Coinbase has dropped its plans to launch a new digital asset lending product, bowing to pressure from US securities regulators who had warned that it constituted an unregistered security that would have prompted them to take legal action.

The largest US cryptocurrency exchange said in a statement late on Friday that it had made a “difficult decision” to shelve its plans to offer the Lend product “as we continue our work to seek regulatory clarity for the crypto industry as a whole”.

It is an embarrassing climbdown for Coinbase, whose chief executive Brian Armstrong had hit out publicly at the Securities and Exchange Commission earlier this month, arguing that its product did not constitute a security. He also accused the regulator of lacking transparency and of “sketchy behaviour” in pursuing the company.

Coinbase first announced Lend in June. It would have initially offered a 4 per cent annual yield for holders of its stablecoin, the USD Coin. It opened a wait-list, which it said had attracted “hundreds of thousands” of sign-ups.

But the SEC then warned that it would sue the platform if the product was launched, and issued subpoenas to Coinbase seeking more information.

The SEC’s move highlighted a legal debate at the heart of its regulatory approach towards cryptocurrency platforms, centred on what constitutes a security.

Under what is known as the Howey test, the US Supreme Court has ruled that an investment contract exists when “a person invests his money in a common enterprise and is led to expect profits solely from the efforts of the promoter or a third party”.

Crypto platforms providing interest on digital assets have become increasingly popular recently because of the high yield they offer.
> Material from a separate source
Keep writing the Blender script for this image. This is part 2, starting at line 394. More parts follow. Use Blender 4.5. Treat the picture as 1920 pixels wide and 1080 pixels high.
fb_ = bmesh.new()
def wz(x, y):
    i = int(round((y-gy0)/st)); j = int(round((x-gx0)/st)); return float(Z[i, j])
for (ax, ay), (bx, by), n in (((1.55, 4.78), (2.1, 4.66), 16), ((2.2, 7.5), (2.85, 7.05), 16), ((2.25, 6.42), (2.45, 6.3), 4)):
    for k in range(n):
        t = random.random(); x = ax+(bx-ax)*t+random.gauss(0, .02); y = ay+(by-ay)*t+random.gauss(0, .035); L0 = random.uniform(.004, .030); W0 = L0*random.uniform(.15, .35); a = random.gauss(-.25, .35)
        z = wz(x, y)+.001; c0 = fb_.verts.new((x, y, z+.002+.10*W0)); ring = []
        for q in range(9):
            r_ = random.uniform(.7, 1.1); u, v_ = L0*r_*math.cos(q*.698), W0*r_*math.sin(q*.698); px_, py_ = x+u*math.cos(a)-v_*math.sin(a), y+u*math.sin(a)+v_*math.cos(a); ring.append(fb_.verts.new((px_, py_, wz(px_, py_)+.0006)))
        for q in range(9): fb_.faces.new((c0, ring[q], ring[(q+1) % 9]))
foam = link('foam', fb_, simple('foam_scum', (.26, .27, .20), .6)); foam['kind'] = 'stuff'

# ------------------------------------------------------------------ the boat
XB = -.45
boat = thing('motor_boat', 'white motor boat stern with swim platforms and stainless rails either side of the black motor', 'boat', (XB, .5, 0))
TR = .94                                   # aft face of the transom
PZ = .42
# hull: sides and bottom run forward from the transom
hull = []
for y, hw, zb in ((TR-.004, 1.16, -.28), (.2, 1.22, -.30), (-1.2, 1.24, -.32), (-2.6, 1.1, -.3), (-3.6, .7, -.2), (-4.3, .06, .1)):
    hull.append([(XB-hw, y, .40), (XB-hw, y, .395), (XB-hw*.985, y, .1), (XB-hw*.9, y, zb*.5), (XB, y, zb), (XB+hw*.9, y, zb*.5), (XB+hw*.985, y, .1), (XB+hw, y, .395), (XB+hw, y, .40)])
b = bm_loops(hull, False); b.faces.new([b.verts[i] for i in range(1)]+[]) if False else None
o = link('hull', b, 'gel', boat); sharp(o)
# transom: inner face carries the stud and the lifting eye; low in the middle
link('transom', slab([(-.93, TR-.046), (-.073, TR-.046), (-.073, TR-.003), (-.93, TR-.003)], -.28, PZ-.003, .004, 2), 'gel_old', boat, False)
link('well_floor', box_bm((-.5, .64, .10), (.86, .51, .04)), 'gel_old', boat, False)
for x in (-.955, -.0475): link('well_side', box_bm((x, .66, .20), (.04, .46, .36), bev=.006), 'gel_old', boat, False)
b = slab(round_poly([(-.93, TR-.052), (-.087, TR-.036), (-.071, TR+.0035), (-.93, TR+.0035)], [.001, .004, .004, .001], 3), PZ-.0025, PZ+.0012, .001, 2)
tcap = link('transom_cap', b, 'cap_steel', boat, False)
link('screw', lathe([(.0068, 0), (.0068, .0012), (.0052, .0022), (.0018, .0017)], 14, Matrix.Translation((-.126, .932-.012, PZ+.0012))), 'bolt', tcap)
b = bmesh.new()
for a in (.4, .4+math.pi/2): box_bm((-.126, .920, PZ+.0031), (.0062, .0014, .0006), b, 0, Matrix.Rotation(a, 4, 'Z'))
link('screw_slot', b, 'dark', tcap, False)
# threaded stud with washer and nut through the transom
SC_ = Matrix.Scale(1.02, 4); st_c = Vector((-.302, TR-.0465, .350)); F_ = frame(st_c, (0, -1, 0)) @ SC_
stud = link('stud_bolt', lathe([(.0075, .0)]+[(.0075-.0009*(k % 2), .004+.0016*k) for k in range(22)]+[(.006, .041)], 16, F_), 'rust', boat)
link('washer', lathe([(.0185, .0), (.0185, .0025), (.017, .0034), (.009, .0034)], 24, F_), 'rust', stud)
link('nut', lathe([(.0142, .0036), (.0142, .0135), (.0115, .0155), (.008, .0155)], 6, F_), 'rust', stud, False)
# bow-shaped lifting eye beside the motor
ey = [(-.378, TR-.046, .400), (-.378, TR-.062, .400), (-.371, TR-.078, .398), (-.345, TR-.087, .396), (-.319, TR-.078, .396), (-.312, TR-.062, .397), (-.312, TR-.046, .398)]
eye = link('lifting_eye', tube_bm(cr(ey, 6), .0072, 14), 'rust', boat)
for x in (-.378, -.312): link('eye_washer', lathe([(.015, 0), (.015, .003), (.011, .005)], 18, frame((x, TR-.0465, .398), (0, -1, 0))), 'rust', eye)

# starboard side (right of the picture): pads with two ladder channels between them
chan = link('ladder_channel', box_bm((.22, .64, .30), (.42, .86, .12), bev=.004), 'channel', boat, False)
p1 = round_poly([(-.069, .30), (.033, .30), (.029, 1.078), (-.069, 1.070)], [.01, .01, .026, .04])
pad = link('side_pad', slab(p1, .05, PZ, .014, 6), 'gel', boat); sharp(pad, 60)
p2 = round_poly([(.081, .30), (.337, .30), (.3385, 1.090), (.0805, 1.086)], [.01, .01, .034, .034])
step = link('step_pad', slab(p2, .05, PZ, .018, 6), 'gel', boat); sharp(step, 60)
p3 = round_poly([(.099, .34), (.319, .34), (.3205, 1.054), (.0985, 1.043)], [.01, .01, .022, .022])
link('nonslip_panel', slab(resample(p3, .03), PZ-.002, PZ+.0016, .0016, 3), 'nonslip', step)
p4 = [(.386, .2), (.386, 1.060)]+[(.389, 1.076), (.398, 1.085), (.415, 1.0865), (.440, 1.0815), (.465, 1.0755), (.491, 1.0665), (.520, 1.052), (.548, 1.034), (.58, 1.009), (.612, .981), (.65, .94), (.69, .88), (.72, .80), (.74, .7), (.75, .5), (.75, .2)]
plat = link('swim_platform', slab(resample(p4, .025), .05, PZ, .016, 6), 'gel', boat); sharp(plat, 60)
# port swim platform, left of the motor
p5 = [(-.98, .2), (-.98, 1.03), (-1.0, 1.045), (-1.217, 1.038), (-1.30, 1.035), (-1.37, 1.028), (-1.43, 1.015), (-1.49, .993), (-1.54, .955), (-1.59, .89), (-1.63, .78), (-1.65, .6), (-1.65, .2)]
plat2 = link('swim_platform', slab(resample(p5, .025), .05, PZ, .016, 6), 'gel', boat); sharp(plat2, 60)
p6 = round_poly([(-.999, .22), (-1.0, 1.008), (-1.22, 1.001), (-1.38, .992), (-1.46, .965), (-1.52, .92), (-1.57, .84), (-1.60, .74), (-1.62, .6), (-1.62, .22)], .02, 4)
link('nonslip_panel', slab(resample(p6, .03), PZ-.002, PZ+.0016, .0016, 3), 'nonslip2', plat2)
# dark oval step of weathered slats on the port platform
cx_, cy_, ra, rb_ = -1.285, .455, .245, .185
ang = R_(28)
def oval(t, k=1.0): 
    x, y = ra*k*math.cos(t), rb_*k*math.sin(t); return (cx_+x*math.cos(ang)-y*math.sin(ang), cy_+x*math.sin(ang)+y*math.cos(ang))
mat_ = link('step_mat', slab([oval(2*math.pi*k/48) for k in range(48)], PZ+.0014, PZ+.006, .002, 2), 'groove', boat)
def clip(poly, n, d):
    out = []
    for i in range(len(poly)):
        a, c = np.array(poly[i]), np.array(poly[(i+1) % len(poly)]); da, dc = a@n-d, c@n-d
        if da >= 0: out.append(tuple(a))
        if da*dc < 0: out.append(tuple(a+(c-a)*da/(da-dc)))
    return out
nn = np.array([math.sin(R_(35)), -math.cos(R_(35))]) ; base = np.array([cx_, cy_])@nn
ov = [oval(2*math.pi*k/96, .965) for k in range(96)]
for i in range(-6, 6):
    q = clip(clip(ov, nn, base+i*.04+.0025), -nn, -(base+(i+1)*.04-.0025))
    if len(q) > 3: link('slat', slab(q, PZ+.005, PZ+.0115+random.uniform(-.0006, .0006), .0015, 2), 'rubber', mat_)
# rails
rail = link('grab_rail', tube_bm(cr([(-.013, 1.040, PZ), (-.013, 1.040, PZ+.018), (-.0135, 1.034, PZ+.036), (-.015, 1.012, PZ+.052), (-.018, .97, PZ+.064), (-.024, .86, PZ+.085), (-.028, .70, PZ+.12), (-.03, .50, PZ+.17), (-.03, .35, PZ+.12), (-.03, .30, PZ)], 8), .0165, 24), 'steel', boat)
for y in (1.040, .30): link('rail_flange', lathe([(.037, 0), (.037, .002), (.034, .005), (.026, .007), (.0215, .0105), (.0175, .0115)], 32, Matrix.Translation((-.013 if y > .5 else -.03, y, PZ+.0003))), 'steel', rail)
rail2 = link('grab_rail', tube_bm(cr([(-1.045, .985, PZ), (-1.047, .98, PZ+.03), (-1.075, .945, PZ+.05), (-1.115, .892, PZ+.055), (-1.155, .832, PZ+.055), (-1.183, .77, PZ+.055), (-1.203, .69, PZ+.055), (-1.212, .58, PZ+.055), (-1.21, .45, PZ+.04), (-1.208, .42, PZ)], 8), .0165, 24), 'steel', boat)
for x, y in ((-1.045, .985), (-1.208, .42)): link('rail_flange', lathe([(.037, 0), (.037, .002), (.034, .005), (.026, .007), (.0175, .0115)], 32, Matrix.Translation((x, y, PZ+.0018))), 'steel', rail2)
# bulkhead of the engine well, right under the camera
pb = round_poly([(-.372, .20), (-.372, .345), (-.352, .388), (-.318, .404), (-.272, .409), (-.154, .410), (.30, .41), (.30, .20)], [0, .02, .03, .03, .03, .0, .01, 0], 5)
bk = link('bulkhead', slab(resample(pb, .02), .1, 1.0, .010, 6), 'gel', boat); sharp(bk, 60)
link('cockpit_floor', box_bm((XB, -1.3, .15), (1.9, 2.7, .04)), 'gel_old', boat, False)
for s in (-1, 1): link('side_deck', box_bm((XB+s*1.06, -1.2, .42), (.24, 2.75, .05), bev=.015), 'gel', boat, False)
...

Coinbase’s about-turn will be a blow to other platforms in the burgeoning industry — among whom Armstrong was held up as a hero — as state regulators also circle the space.

New Jersey’s attorney-general’s office on Friday ordered digital asset lending platform Celsius to stop issuing its interest-bearing products, while Texas state regulators are seeking a hearing on whether to do the same. Agencies in five states — Alabama, Kentucky, New Jersey, Texas and Vermont — are also pursuing similar actions against BlockFi, another cryptocurrency lending platform.

Gary Gensler, SEC chair, in a testimony to the Senate banking committee last week said he believed that “very many” cryptocurrencies were securities, signalling the regulatory crackdown could continue.

He came under fire from Pat Toomey, the Republican senator from Pennsylvania, who criticised Gensler for “regulat[ing] by enforcement” rather than issuing public guidance on which cryptocurrencies qualify as securities. The SEC chair said there was “a fair amount of clarity”.

Gensler has indicated serious concerns over consumer protection in “Wild West” cryptocurrency markets, which he has said are “rife with fraud, scams and abuse”. He has also urged Congress to give regulators more power to oversee crypto exchanges and invited platforms to register with the SEC.

The SEC did not immediately respond to requests for comment on Coinbase’s decision to abandon Lend.

Coinbase said: “We will not stop looking for ways to bring innovative, trusted programmes and products to our customers.”